• WORK TO DO
Repeat each line exactly as it is written.

Begin

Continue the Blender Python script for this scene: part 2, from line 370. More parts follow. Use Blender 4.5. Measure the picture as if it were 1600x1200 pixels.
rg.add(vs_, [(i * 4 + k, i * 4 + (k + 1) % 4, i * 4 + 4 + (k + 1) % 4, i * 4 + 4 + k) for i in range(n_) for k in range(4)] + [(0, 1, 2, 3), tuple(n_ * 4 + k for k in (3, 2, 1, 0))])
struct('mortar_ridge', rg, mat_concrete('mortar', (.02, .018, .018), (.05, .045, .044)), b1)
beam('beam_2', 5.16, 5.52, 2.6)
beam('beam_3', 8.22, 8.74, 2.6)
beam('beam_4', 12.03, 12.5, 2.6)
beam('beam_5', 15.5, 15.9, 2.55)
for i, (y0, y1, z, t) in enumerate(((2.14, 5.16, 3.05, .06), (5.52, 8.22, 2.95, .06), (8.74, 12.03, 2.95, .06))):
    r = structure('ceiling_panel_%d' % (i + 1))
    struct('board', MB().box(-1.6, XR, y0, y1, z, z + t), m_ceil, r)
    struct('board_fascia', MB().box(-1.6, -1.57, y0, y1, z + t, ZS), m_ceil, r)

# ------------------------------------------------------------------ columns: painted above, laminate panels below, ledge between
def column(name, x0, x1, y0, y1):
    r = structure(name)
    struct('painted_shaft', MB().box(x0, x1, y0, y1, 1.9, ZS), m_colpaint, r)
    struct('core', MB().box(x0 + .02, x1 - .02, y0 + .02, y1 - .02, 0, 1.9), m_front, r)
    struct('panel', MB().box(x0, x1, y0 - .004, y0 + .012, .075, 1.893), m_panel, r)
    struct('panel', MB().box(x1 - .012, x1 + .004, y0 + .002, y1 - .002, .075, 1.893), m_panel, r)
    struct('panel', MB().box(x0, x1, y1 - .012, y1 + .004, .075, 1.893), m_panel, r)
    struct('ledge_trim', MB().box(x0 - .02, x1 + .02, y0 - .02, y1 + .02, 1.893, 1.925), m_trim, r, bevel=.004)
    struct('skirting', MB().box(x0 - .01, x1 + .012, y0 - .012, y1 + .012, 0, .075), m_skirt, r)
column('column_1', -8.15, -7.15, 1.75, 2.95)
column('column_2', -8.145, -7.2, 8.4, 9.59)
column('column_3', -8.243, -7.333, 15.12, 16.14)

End

• TASK RESULT
Continue the Blender Python script for this scene: part 2, from line 370. More parts follow. Use Blender 4.5. Measure the picture as if it were 1600x1200 pixels.
rg.add(vs_, [(i * 4 + k, i * 4 + (k + 1) % 4, i * 4 + 4 + (k + 1) % 4, i * 4 + 4 + k) for i in range(n_) for k in range(4)] + [(0, 1, 2, 3), tuple(n_ * 4 + k for k in (3, 2, 1, 0))])
struct('mortar_ridge', rg, mat_concrete('mortar', (.02, .018, .018), (.05, .045, .044)), b1)
beam('beam_2', 5.16, 5.52, 2.6)
beam('beam_3', 8.22, 8.74, 2.6)
beam('beam_4', 12.03, 12.5, 2.6)
beam('beam_5', 15.5, 15.9, 2.55)
for i, (y0, y1, z, t) in enumerate(((2.14, 5.16, 3.05, .06), (5.52, 8.22, 2.95, .06), (8.74, 12.03, 2.95, .06))):
    r = structure('ceiling_panel_%d' % (i + 1))
    struct('board', MB().box(-1.6, XR, y0, y1, z, z + t), m_ceil, r)
    struct('board_fascia', MB().box(-1.6, -1.57, y0, y1, z + t, ZS), m_ceil, r)

# ------------------------------------------------------------------ columns: painted above, laminate panels below, ledge between
def column(name, x0, x1, y0, y1):
    r = structure(name)
    struct('painted_shaft', MB().box(x0, x1, y0, y1, 1.9, ZS), m_colpaint, r)
    struct('core', MB().box(x0 + .02, x1 - .02, y0 + .02, y1 - .02, 0, 1.9), m_front, r)
    struct('panel', MB().box(x0, x1, y0 - .004, y0 + .012, .075, 1.893), m_panel, r)
    struct('panel', MB().box(x1 - .012, x1 + .004, y0 + .002, y1 - .002, .075, 1.893), m_panel, r)
    struct('panel', MB().box(x0, x1, y1 - .012, y1 + .004, .075, 1.893), m_panel, r)
    struct('ledge_trim', MB().box(x0 - .02, x1 + .02, y0 - .02, y1 + .02, 1.893, 1.925), m_trim, r, bevel=.004)
    struct('skirting', MB().box(x0 - .01, x1 + .012, y0 - .012, y1 + .012, 0, .075), m_skirt, r)
column('column_1', -8.15, -7.15, 1.75, 2.95)
column('column_2', -8.145, -7.2, 8.4, 9.59)
column('column_3', -8.243, -7.333, 15.12, 16.14)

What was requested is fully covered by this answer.